▸ Direction:
Bring together all lines of the material below that contain the string "scene".
▬▬▬
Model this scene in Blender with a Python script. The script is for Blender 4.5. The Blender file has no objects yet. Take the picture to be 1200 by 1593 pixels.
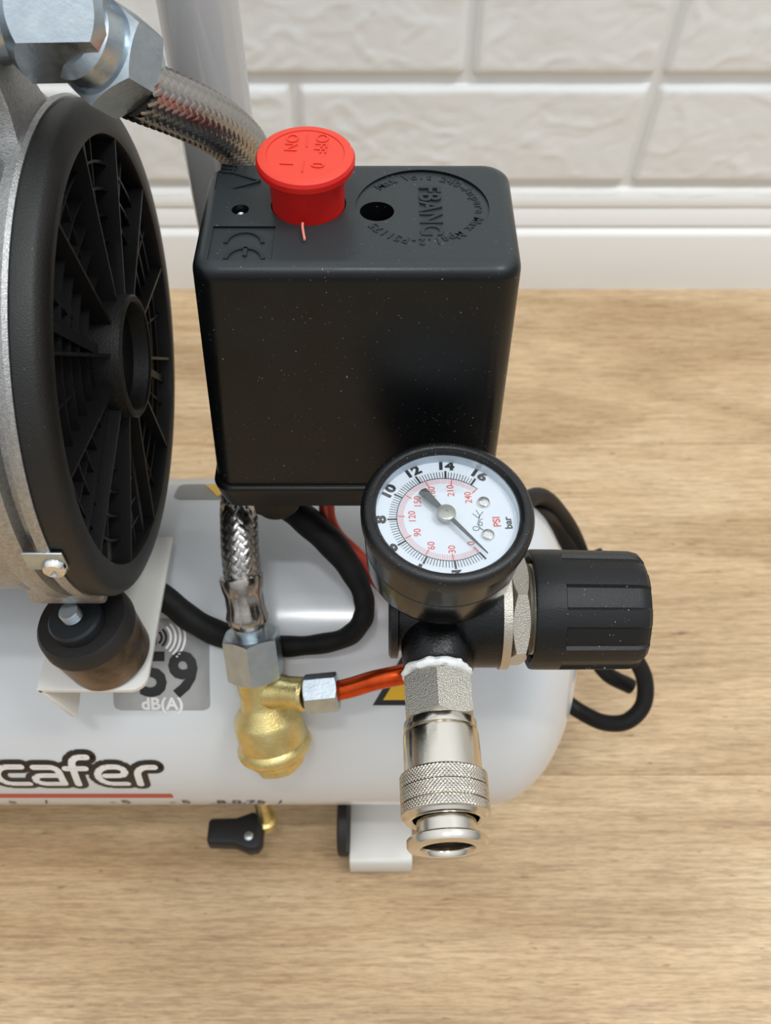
import bpy, bmesh, math, random
from mathutils import Vector, Matrix, noise

# ------------------------------------------------------------------ camera, world, light, exposure
S = 0.00117                      # one modelling unit in metres
PITCH = math.radians(51); SN, CS = math.sin(PITCH), math.cos(PITCH)
FPX = 1500.0; HC = 410.0
scn = bpy.context.scene
cam_d = bpy.data.cameras.new('camera'); cam = bpy.data.objects.new('camera', cam_d)
scn.collection.objects.link(cam); scn.camera = cam
cam.location = (0, 0, HC * S); cam.rotation_euler = (math.pi / 2 - PITCH, 0, 0)
cam_d.sensor_fit = 'HORIZONTAL'; cam_d.sensor_width = 36; cam_d.lens = 36 * FPX / 1200
cam_d.clip_start = 0.01; cam_d.clip_end = 50
cam_d.dof.use_dof = True; cam_d.dof.focus_distance = 228 * S; cam_d.dof.aperture_fstop = 27

w = bpy.data.worlds.new('room_light'); scn.world = w; w.use_nodes = True
wn = w.node_tree.nodes; wl = w.node_tree.links
bg = wn['Background']; bg.inputs['Strength'].default_value = 1.0
tc = wn.new('ShaderNodeTexCoord'); sx = wn.new('ShaderNodeSeparateXYZ'); rp = wn.new('ShaderNodeValToRGB')
wl.new(tc.outputs['Generated'], sx.inputs[0]); wl.new(sx.outputs['Z'], rp.inputs[0]); wl.new(rp.outputs[0], bg.inputs['Color'])
rp.color_ramp.elements[0].position = 0.0; rp.color_ramp.elements[0].color = (0.29, 0.30, 0.31, 1)
rp.color_ramp.elements[1].position = 0.9; rp.color_ramp.elements[1].color = (1.18, 1.23, 1.28, 1)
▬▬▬
▸ Correct output:
Model this scene in Blender with a Python script. The script is for Blender 4.5. The Blender file has no objects yet. Take the picture to be 1200 by 1593 pixels.
scn = bpy.context.scene